:: WHAT IS NEEDED ::
Omit all pictures. Copy the rest of the material exactly.

:: DATA LINES ::
┌──
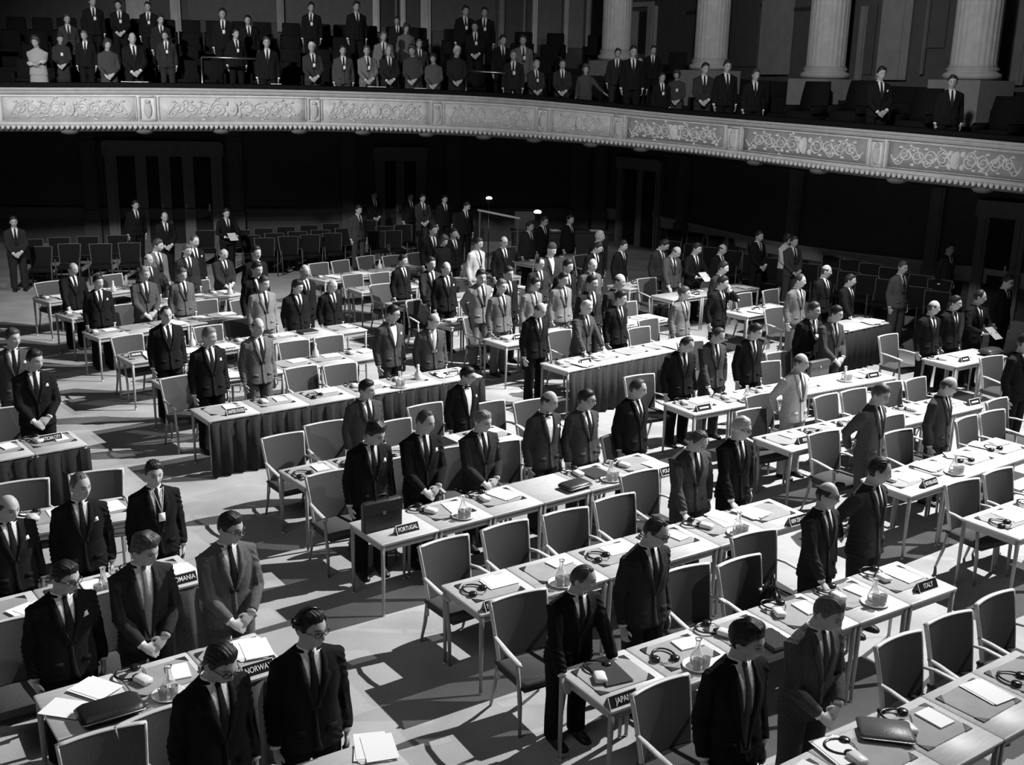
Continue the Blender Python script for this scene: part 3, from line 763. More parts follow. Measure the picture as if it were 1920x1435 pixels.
# ------------------------------------------------------------------ other things lying on the tables
def lay(name, me, m, px, py, rz, label, cat, z=TZ+.009, group=None):
    P = on_desk(at_z(px, py, z)) if py < 1395 else at_z(px, py, z); return tag(obj(name, me, m, None, (P[0], P[1], z), rz), label, cat, group)
A1 = rowang('M1')
def case_upright(px, py, rz, w, h, d, label, shade, hand=True):
    P = at_z(px, py, TZ); t = thing('briefcase', label, 'briefcase', (P[0], P[1], TZ), rz)
    obj('case_body', sharp(MB().box((0, 0, h/2), (w, d, h), bev=.015).mesh('case_body')), mat('leather', shade), t)
    obj('flap', sharp(MB().box((0, -d/2-.004, h*.78), (w*.98, .008, h*.4), bev=.003).mesh('flap')), mat('leather', shade*.9), t)
    if hand:
        obj('handle', MB().tube([(-.07, 0, h), (-.06, 0, h+.035), (-.03, 0, h+.05), (.03, 0, h+.05), (.06, 0, h+.035), (.07, 0, h)], .008, 8).mesh('handle'), mat('leather', shade*.8), t)
    obj('clasp', MB().box((0, -d/2-.011, h*.60), (.03, .006, .03)).mesh('clasp', False), mat('metal', .6), t)
case_upright(716, 992, rowang('M3'), .42, .30, .08, 'dark upright briefcase with a handle beside the PORTUGAL board', .03)
case_upright(1533, 704, rowang('R6'), .42, .24, .08, 'grey upright briefcase in front of the man with folded hands', .09, False)
def flat_case(px, py, rz, w, d, h, label, shade, name='zip_case'):
    P = at_z(px, py, TZ+.01); t = thing(name, label, 'case', (P[0], P[1], TZ+.0085), rz)
    obj('case_body', MB().box((0, 0, h/2), (w, d, h), bev=h*.42).mesh('case_body'), mat('leather', shade), t)
    obj('zip', MB().tube([(-w/2, -d/2+.02, h*.55), (-w/2+.02, -d/2-.001, h*.55), (w/2-.02, -d/2-.001, h*.55), (w/2, -d/2+.02, h*.55)], .004, 6).mesh('zip'), mat('metal', .5), t)
flat_case(1078, 914, rowang('M3')+.05, .34, .22, .06, 'dark soft zip case lying on the PORTUGAL row', .035)
flat_case(207, 1338, rowang('L1')-.02, .42, .26, .07, 'large black case lying at the left end of the NORWAY table', .02)
flat_case(1660, 1375, A1-.75, .36, .26, .045, 'shiny leather portfolio before the grey suited man in the right foreground', .09, 'portfolio')
flat_case(1857, 664, rowang('S5'), .42, .26, .10, 'dark bag on the small table at the far right', .04)
def book(px, py, rz, w, d, h, label, cover, z=TZ+.0085, name='book'):
    P = at_z(px, py, z); t = thing(name, label, 'book', (P[0], P[1], z), rz)
    obj('pages', MB().box((0, 0, h/2), (w-.012, d-.012, h*.8)).mesh('pages', False), mat('paper', .6), t)
    m = MB()
    for zz in (h*.05, h*.95): m.box((0, 0, zz), (w, d, h*.1))
    m.box((-w/2+.002, 0, h/2), (.004, d, h)); obj('cover', m.mesh('cover', False), mat('leather', cover), t)
for i in range(3): book(1449, 1203, A1-.05*i, .20, .27, .028, '%s of the three black books stacked right of the dark haired man' % ('lowest', 'middle', 'topmost')[i], .02, TZ+.0005+.029*i)
book(1143, 1264, A1-.15, .22, .31, .012, 'dark grey folder on the blotter above the JAPAN board', .045, name='folder')
book(830, 832, rowang('M4'), .24, .32, .03, 'thick black binder behind the PORTUGAL delegates', .02, name='binder')
book(755, 570, rowang('R2'), .30, .26, .03, 'black flat binder at the left end of the third centre row', .02, name='binder')
book(577, 623, rowang('M7'), .30, .24, .03, 'dark book with papers on it before the wide dark suited man', .03)
book(1115, 888, rowang('M3'), .26, .30, .012, 'thin dark folder behind the zip case', .05, name='folder')
sh = lambda k: cached(('sheet', k), lambda: sheet_mesh(k))
for px, py, k, a, lab in [(1325, 955, 1, .3, 'white sheets before the grey haired bowed man of the NICARAGUA row'), (1410, 963, 3, .2, 'open white papers before the white haired man with glasses'), (178, 1292, 2, .5, 'white papers beside the black case on the NORWAY table'), (498, 1213, 3, -.2, 'thick white papers under the hand of the bespectacled man at the NORWAY table'),
        (120, 1330, 1, .8, 'white papers at the left end of the NORWAY table'), (60, 1150, 3, .4, 'white papers on the left part of the ROMANIA table'), (350, 1072, 3, .1, 'bright white papers behind the ROMANIA board'), (1570, 1408, 2, -.2, 'white papers in the bottom right foreground'),
        (1740, 876, 3, .2, 'white papers behind the NETHERLANDS board'), (1795, 855, 1, .9, 'white sheets on the second NETHERLANDS desk'), (832, 703, 3, .1, 'thick stack of paper near the right end of the UNITED STATES table'), (1302, 635, 3, .3, 'heap of white papers right end of the central skirted table'),
        (1840, 775+60, 2, .2, 'white papers far along the NETHERLANDS row'), (955, 503, 3, .1, 'tall white stack of papers behind the rear centre row'), (1640, 602, 3, .2, 'papers on the right skirted table'), (1800, 668, 3, .0, 'stacked papers on the small far right table'), (1250, 868, 2, .1, 'white papers beside the POLAND board'), (1490, 760, 2, .4, 'white papers below the man in the pale suit')]:
    lay('paper_sheets', sh(k), mat('paper', .84), px, py, A1+a, lab, 'papers', TZ+.0105)
# a paper lying on the front edge table at bottom centre
P = at_z(702, 1412, .74)
t = thing('desk', 'desk mostly below the frame under the white papers at bottom centre', 'desk', (P[0]-.12, P[1]-.30, -.0), A1)
obj('desk_top', cached(('dt', .8), lambda: desk_top_mesh(.8)), mat('wood', .42), t)
for sx in (-1, 1):
    for sy in (-1, 1): obj('leg', cached('leg', leg_mesh), mat('wood', .34), t, (sx*.37, sy*.29, 0))
lay('paper_sheets', sh(3), mat('paper', .8), 702, 1406, A1-.35, 'thick white papers at the bottom centre beside the man with headphones on his head', 'papers', TZ+.002)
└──
:: EXERCISE RESULT ::
Continue the Blender Python script for this scene: part 3, from line 763. More parts follow. Measure the picture as if it were 1920x1435 pixels.
# ------------------------------------------------------------------ other things lying on the tables
def lay(name, me, m, px, py, rz, label, cat, z=TZ+.009, group=None):
    P = on_desk(at_z(px, py, z)) if py < 1395 else at_z(px, py, z); return tag(obj(name, me, m, None, (P[0], P[1], z), rz), label, cat, group)
A1 = rowang('M1')
def case_upright(px, py, rz, w, h, d, label, shade, hand=True):
    P = at_z(px, py, TZ); t = thing('briefcase', label, 'briefcase', (P[0], P[1], TZ), rz)
    obj('case_body', sharp(MB().box((0, 0, h/2), (w, d, h), bev=.015).mesh('case_body')), mat('leather', shade), t)
    obj('flap', sharp(MB().box((0, -d/2-.004, h*.78), (w*.98, .008, h*.4), bev=.003).mesh('flap')), mat('leather', shade*.9), t)
    if hand:
        obj('handle', MB().tube([(-.07, 0, h), (-.06, 0, h+.035), (-.03, 0, h+.05), (.03, 0, h+.05), (.06, 0, h+.035), (.07, 0, h)], .008, 8).mesh('handle'), mat('leather', shade*.8), t)
    obj('clasp', MB().box((0, -d/2-.011, h*.60), (.03, .006, .03)).mesh('clasp', False), mat('metal', .6), t)
case_upright(716, 992, rowang('M3'), .42, .30, .08, 'dark upright briefcase with a handle beside the PORTUGAL board', .03)
case_upright(1533, 704, rowang('R6'), .42, .24, .08, 'grey upright briefcase in front of the man with folded hands', .09, False)
def flat_case(px, py, rz, w, d, h, label, shade, name='zip_case'):
    P = at_z(px, py, TZ+.01); t = thing(name, label, 'case', (P[0], P[1], TZ+.0085), rz)
    obj('case_body', MB().box((0, 0, h/2), (w, d, h), bev=h*.42).mesh('case_body'), mat('leather', shade), t)
    obj('zip', MB().tube([(-w/2, -d/2+.02, h*.55), (-w/2+.02, -d/2-.001, h*.55), (w/2-.02, -d/2-.001, h*.55), (w/2, -d/2+.02, h*.55)], .004, 6).mesh('zip'), mat('metal', .5), t)
flat_case(1078, 914, rowang('M3')+.05, .34, .22, .06, 'dark soft zip case lying on the PORTUGAL row', .035)
flat_case(207, 1338, rowang('L1')-.02, .42, .26, .07, 'large black case lying at the left end of the NORWAY table', .02)
flat_case(1660, 1375, A1-.75, .36, .26, .045, 'shiny leather portfolio before the grey suited man in the right foreground', .09, 'portfolio')
flat_case(1857, 664, rowang('S5'), .42, .26, .10, 'dark bag on the small table at the far right', .04)
def book(px, py, rz, w, d, h, label, cover, z=TZ+.0085, name='book'):
    P = at_z(px, py, z); t = thing(name, label, 'book', (P[0], P[1], z), rz)
    obj('pages', MB().box((0, 0, h/2), (w-.012, d-.012, h*.8)).mesh('pages', False), mat('paper', .6), t)
    m = MB()
    for zz in (h*.05, h*.95): m.box((0, 0, zz), (w, d, h*.1))
    m.box((-w/2+.002, 0, h/2), (.004, d, h)); obj('cover', m.mesh('cover', False), mat('leather', cover), t)
for i in range(3): book(1449, 1203, A1-.05*i, .20, .27, .028, '%s of the three black books stacked right of the dark haired man' % ('lowest', 'middle', 'topmost')[i], .02, TZ+.0005+.029*i)
book(1143, 1264, A1-.15, .22, .31, .012, 'dark grey folder on the blotter above the JAPAN board', .045, name='folder')
book(830, 832, rowang('M4'), .24, .32, .03, 'thick black binder behind the PORTUGAL delegates', .02, name='binder')
book(755, 570, rowang('R2'), .30, .26, .03, 'black flat binder at the left end of the third centre row', .02, name='binder')
book(577, 623, rowang('M7'), .30, .24, .03, 'dark book with papers on it before the wide dark suited man', .03)
book(1115, 888, rowang('M3'), .26, .30, .012, 'thin dark folder behind the zip case', .05, name='folder')
sh = lambda k: cached(('sheet', k), lambda: sheet_mesh(k))
for px, py, k, a, lab in [(1325, 955, 1, .3, 'white sheets before the grey haired bowed man of the NICARAGUA row'), (1410, 963, 3, .2, 'open white papers before the white haired man with glasses'), (178, 1292, 2, .5, 'white papers beside the black case on the NORWAY table'), (498, 1213, 3, -.2, 'thick white papers under the hand of the bespectacled man at the NORWAY table'),
        (120, 1330, 1, .8, 'white papers at the left end of the NORWAY table'), (60, 1150, 3, .4, 'white papers on the left part of the ROMANIA table'), (350, 1072, 3, .1, 'bright white papers behind the ROMANIA board'), (1570, 1408, 2, -.2, 'white papers in the bottom right foreground'),
        (1740, 876, 3, .2, 'white papers behind the NETHERLANDS board'), (1795, 855, 1, .9, 'white sheets on the second NETHERLANDS desk'), (832, 703, 3, .1, 'thick stack of paper near the right end of the UNITED STATES table'), (1302, 635, 3, .3, 'heap of white papers right end of the central skirted table'),
        (1840, 775+60, 2, .2, 'white papers far along the NETHERLANDS row'), (955, 503, 3, .1, 'tall white stack of papers behind the rear centre row'), (1640, 602, 3, .2, 'papers on the right skirted table'), (1800, 668, 3, .0, 'stacked papers on the small far right table'), (1250, 868, 2, .1, 'white papers beside the POLAND board'), (1490, 760, 2, .4, 'white papers below the man in the pale suit')]:
    lay('paper_sheets', sh(k), mat('paper', .84), px, py, A1+a, lab, 'papers', TZ+.0105)
# a paper lying on the front edge table at bottom centre
P = at_z(702, 1412, .74)
t = thing('desk', 'desk mostly below the frame under the white papers at bottom centre', 'desk', (P[0]-.12, P[1]-.30, -.0), A1)
obj('desk_top', cached(('dt', .8), lambda: desk_top_mesh(.8)), mat('wood', .42), t)
for sx in (-1, 1):
    for sy in (-1, 1): obj('leg', cached('leg', leg_mesh), mat('wood', .34), t, (sx*.37, sy*.29, 0))
lay('paper_sheets', sh(3), mat('paper', .8), 702, 1406, A1-.35, 'thick white papers at the bottom centre beside the man with headphones on his head', 'papers', TZ+.002)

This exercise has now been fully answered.